Kadîrsin, kudretine nihayet yok
Metin İncelemesi:
Biçim Yönünden:
Biçimi: Nesir (düzyazı).
Türü: Nesr-i mürsel (Simetrik Nesir-Secili Nesir.)
Konusu: Yazar, Tanrı, evren ve insanlarla ilgili duygu ve düşüncelerini İslâm dini açısından ele alarak inceliyor.
Ana düşünce: Tanrı'nın yüceliğine duyulan hayranlık duygusu.
Dil özellikleri:
a) Dil ağır, anlatım süslüdür. Sözcüklerin ustalıkla seçimi ile secilerin birbirini ahenkli biçimde izlemesi sonucu, yazı, okuyucuda şiir etkisi bırakmaktadır, örneğin: Âlimsin, ilmine son yok; güçlüsün, gücüne son yok.
b) Fiiller, genellikle Türkçedir: Basamaz, uramaz, oynar, inler.
c) Sıfatlara çok yer vermiştir: Tanrı için "âlim, kaadir, kadîm" sıfatları kullanılıyor.
İçerik Yönünden:
SESLENİŞLER
Bilginsin, bilgine son yok. Güçlüsün, gücüne sınır yok. Eskisin, önce ve sonra gelenlerin usu senin eskiliğine ulaşmaz. Bilgesin, önceki bilginler ve sonra gelenler senin yüceliğinden söz açmaz. Bir sevgilisin ki aşkının havasında felekler göklere girip oynar. Bir sevgilisin ki özlem derdinden bütün gün gök değirmeni inler. Güçlüsün ki gücünü yazmakta en yüksek kalem sahipleri beceriksiz, bilgilisin ki bilginin genişliğinde o en yüksek levhaya yazılanlar bile eksik kalır.
Araştırmalar:
1. Bu örnek parçada Tanrı'nın belirtilen nitelikleri şunlardır: Tanrı, sonsuz bilgi sahibidir. Gücü sınırsızdır. En eskidir, başlangıcı ve sonu bilinemez. Bilgisinin sınırlarına insan düşüncesi ulaşamaz. Tanrı'nın yüceliği ve üstünlüğü kimse tarafından bilinmez, yapısının sırrına erilmez.

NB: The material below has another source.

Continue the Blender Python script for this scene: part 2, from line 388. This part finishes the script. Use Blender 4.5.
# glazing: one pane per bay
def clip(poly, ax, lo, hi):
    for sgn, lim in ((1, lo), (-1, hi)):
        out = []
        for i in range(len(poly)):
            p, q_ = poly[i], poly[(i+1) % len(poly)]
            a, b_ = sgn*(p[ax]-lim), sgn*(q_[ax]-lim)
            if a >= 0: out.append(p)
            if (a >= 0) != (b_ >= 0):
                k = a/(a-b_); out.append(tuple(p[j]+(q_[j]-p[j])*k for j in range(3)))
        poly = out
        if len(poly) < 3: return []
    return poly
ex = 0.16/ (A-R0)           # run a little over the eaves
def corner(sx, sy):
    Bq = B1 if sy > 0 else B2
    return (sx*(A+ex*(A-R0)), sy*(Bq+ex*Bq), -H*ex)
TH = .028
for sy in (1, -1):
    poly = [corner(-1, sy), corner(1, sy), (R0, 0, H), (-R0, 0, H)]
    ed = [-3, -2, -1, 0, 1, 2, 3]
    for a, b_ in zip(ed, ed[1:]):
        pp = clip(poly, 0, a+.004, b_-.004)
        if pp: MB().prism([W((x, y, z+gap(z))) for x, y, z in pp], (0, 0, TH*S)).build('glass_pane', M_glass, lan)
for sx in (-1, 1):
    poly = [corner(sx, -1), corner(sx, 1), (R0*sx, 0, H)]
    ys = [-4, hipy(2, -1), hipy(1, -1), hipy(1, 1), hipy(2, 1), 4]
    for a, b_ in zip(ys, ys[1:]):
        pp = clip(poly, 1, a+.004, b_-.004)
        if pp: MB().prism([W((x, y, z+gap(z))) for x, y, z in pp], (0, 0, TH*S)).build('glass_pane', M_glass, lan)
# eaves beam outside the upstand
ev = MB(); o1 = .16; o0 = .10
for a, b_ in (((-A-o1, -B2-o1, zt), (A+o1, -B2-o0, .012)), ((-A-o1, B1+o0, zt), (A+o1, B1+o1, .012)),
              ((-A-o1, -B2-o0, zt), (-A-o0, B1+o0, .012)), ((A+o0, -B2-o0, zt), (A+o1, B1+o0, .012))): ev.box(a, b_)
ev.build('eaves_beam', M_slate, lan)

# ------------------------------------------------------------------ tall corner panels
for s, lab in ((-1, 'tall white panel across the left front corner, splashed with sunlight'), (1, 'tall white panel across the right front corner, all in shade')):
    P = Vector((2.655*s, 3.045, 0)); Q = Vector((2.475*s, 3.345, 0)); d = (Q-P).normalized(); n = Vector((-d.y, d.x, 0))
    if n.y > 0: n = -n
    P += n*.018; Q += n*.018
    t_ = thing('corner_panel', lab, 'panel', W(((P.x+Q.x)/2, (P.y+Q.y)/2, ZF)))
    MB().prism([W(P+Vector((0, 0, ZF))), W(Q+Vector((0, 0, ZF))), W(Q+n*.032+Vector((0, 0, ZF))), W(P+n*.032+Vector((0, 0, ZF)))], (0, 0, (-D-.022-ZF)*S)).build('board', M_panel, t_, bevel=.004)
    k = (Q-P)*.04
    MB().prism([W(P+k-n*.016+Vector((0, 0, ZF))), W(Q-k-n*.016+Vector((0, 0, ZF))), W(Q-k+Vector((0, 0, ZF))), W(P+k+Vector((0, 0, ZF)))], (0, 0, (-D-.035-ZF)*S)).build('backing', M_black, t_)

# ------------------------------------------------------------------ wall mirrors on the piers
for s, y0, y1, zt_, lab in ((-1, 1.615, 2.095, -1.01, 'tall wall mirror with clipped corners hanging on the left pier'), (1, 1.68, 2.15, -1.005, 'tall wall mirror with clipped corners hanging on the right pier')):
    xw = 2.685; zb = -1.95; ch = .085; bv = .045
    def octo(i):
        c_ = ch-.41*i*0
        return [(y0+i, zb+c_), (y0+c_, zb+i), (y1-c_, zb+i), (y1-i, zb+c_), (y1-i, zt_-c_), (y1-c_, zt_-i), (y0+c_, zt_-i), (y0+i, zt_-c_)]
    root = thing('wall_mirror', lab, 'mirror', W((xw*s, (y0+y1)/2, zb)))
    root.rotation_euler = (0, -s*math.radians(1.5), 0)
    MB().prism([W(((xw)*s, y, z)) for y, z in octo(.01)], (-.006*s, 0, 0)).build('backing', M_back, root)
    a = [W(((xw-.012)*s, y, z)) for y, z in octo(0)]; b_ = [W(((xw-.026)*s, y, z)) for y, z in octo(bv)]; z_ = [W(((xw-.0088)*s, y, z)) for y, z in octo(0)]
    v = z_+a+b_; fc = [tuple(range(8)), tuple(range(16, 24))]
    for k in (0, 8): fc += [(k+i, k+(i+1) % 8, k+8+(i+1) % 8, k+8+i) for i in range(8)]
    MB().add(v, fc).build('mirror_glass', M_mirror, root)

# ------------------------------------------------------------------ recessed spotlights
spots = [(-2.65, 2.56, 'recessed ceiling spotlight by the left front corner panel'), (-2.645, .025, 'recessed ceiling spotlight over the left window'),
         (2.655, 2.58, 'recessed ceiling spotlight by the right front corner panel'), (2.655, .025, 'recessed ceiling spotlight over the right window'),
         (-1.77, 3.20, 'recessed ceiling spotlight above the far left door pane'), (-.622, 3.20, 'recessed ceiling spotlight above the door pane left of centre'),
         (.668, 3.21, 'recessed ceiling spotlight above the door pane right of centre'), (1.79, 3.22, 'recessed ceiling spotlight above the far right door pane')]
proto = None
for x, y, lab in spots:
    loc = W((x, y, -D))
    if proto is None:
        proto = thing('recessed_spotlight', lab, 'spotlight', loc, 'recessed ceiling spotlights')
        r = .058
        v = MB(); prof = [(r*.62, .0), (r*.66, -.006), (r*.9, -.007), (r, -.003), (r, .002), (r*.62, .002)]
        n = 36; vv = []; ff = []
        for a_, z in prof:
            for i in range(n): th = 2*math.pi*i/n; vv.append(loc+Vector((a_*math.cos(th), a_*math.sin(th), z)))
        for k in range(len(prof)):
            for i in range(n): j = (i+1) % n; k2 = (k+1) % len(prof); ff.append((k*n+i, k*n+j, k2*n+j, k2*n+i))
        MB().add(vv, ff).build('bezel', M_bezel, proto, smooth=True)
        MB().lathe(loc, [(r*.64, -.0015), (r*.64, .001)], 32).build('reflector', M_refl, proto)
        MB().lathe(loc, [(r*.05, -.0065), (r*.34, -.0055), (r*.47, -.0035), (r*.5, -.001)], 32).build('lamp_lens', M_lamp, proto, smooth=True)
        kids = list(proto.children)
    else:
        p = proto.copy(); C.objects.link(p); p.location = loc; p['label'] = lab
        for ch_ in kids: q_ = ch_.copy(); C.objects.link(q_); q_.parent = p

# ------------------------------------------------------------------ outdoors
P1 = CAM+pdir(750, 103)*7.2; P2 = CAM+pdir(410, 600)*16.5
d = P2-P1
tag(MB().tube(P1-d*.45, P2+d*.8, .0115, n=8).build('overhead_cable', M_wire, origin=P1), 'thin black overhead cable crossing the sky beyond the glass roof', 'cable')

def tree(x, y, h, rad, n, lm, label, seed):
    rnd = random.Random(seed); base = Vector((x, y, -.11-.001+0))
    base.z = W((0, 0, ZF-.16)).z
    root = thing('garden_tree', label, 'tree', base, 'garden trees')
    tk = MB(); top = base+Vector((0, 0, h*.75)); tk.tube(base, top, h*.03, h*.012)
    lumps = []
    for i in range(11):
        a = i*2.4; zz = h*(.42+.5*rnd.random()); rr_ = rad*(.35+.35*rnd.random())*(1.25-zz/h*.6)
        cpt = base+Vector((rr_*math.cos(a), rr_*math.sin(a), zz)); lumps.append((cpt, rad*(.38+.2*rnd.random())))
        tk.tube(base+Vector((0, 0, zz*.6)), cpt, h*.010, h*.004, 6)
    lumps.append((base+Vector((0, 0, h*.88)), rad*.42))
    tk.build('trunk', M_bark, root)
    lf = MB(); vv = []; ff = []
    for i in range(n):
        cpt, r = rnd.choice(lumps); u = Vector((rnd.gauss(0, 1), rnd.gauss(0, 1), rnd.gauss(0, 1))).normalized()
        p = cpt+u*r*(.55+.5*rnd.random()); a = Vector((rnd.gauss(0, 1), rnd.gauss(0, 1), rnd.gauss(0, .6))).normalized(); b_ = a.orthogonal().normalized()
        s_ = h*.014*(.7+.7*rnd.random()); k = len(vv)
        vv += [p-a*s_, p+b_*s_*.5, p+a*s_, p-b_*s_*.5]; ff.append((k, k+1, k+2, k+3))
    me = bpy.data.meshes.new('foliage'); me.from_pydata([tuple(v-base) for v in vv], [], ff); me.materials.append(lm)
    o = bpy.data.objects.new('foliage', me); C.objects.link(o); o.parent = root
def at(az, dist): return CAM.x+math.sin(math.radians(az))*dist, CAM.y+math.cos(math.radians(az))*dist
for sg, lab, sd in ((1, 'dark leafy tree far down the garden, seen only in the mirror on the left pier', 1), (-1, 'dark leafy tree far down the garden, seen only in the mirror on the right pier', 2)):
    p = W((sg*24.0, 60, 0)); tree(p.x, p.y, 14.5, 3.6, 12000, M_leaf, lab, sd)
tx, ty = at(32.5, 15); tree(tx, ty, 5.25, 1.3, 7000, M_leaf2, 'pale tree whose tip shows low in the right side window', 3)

2. Yazarın metinde kullandığı Türkçe sözcükler şunlardır: Fiil kökenli: Basamaz, uramaz, girüp, oynar, inler; isim kökenli olanlar: Yok, bir, bütün, gün.
3. Bu yazıda dil ağır, anlatım süslüdür. Seciler yolu ile anlatım şiirselleştirilmiştir. Yazı, bu özellikleriyle günümüz nesrinden ayrılmaktadır.
4. Eski nesirde çok kullanılan süslü anlatım, bizce düzyazı için gerekli değildir. Çünkü seçili, söz sanatlı süslü anlatım, anlatımı kapalı ve anlaşılmaz bir duruma sokar. Bu da duygu ve düşüncelerin kavranmasını zorlaştırır. Bu nedenle, kolay anlamayı sağlayacak olan yalın anlatım yolu tercih edilmelidir.